• **EXERCISE DESCRIPTION**
Write out the opening lines of the data word for word, up to and including the line with "S.camera = cam", and leave every picture and every later line out.

• **COLLECTED MATERIAL**
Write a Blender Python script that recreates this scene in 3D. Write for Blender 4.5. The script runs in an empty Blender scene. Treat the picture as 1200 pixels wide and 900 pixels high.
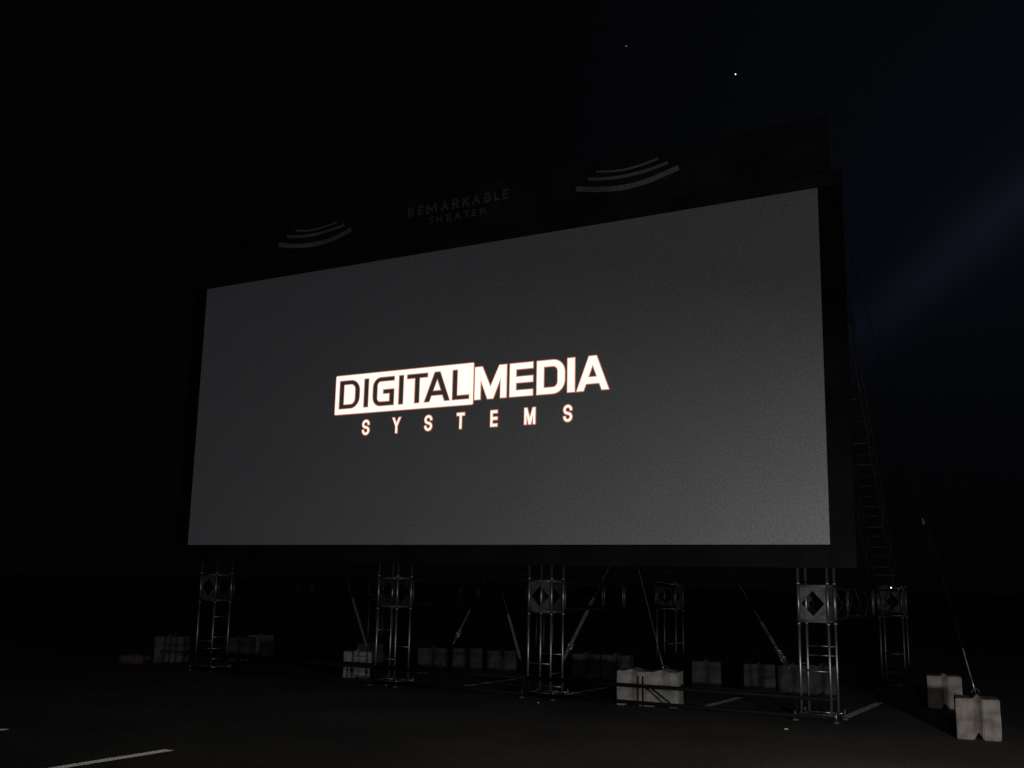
import bpy, bmesh, math, random
from mathutils import Vector, Matrix
random.seed(7)
S = bpy.context.scene
COL = S.collection
R = math.radians

# ------------------------------------------------------------------ camera
cam_d = bpy.data.cameras.new("camera")
cam_d.sensor_width = 36.0
cam_d.lens = 36.98
cam_d.clip_end = 6000
cam = bpy.data.objects.new("camera", cam_d)
COL.objects.link(cam)
RW = [[0.8662854487929964, -0.07592068064086843, -0.4937464647575148],
      [0.4991430472314566, 0.1714034717044726, 0.8493980623289348],
      [0.020143004950611925, -0.9822712988663755, 0.18637959860167994]]
M = Matrix([[r[0], -r[1], -r[2]] for r in RW]).to_4x4()
M.translation = (15.03517, -14.04921, 1.65265)
cam.matrix_world = M
S.camera = cam

# ------------------------------------------------------------------ night sky
w = bpy.data.worlds.new("World")
S.world = w
w.use_nodes = True
nt = w.node_tree
nt.nodes.clear()
wo = nt.nodes.new("ShaderNodeOutputWorld")
sky = nt.nodes.new("ShaderNodeTexSky")
sky.sky_type = 'NISHITA'
sky.sun_disc = False
sky.sun_elevation = R(-7)
sky.sun_rotation = R(60)
bg = nt.nodes.new("ShaderNodeBackground")
bg.inputs[1].default_value = 0.006
nt.links.new(sky.outputs[0], bg.inputs[0])
# lens-flare streak and blue glow, painted into the sky at the right
def mnode(op, a=None, b=None, c=None):
    n = nt.nodes.new("ShaderNodeMath")
    n.operation = op
    for k, v in enumerate((a, b, c)):
        if v is None: continue
        if isinstance(v, (int, float)): n.inputs[k].default_value = v
        else: nt.links.new(v, n.inputs[k])
    return n.outputs[0]
def vdot(vec, d):
    n = nt.nodes.new("ShaderNodeVectorMath")
    n.operation = 'DOT_PRODUCT'
    n.inputs[1].default_value = d
    nt.links.new(vec, n.inputs[0])
    return n.outputs['Value']
def wdir(px, py):
    d = ((px - 600) / 1232.71, (py - 450) / 1232.71, 1.0)
    return Vector([r[0] * d[0] + r[1] * d[1] + r[2] * d[2] for r in RW]).normalized()
tc = nt.nodes.new("ShaderNodeTexCoord")
G = tc.outputs['Generated']
nz = nt.nodes.new("ShaderNodeTexNoise")
nz.inputs['Scale'].default_value = 2.6
nz.inputs['Detail'].default_value = 4.0
nt.links.new(G, nz.inputs['Vector'])
A_, B_ = wdir(1230, 222), wdir(960, 418)
bn = A_.cross(B_).normalized()
off = mnode('ADD', vdot(G, bn), mnode('MULTIPLY', mnode('SUBTRACT', nz.outputs['Fac'], 0.5), 0.10))
band = mnode('POWER', 2.718, mnode('MULTIPLY', mnode('MULTIPLY', off, off), -1.0 / (2 * 0.018 ** 2)))
wide = mnode('POWER', 2.718, mnode('MULTIPLY', mnode('MULTIPLY', off, off), -1.0 / (2 * 0.12 ** 2)))
def falloff(d, lo, hi):
    m = nt.nodes.new("ShaderNodeMapRange")
    m.interpolation_type = 'SMOOTHSTEP'
    m.inputs['From Min'].default_value = lo
    m.inputs['From Max'].default_value = hi
    nt.links.new(vdot(G, d), m.inputs['Value'])
    return m.outputs[0]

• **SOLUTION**
Write a Blender Python script that recreates this scene in 3D. Write for Blender 4.5. The script runs in an empty Blender scene. Treat the picture as 1200 pixels wide and 900 pixels high.
import bpy, bmesh, math, random
from mathutils import Vector, Matrix
random.seed(7)
S = bpy.context.scene
COL = S.collection
R = math.radians

# ------------------------------------------------------------------ camera
cam_d = bpy.data.cameras.new("camera")
cam_d.sensor_width = 36.0
cam_d.lens = 36.98
cam_d.clip_end = 6000
cam = bpy.data.objects.new("camera", cam_d)
COL.objects.link(cam)
RW = [[0.8662854487929964, -0.07592068064086843, -0.4937464647575148],
      [0.4991430472314566, 0.1714034717044726, 0.8493980623289348],
      [0.020143004950611925, -0.9822712988663755, 0.18637959860167994]]
M = Matrix([[r[0], -r[1], -r[2]] for r in RW]).to_4x4()
M.translation = (15.03517, -14.04921, 1.65265)
cam.matrix_world = M
S.camera = cam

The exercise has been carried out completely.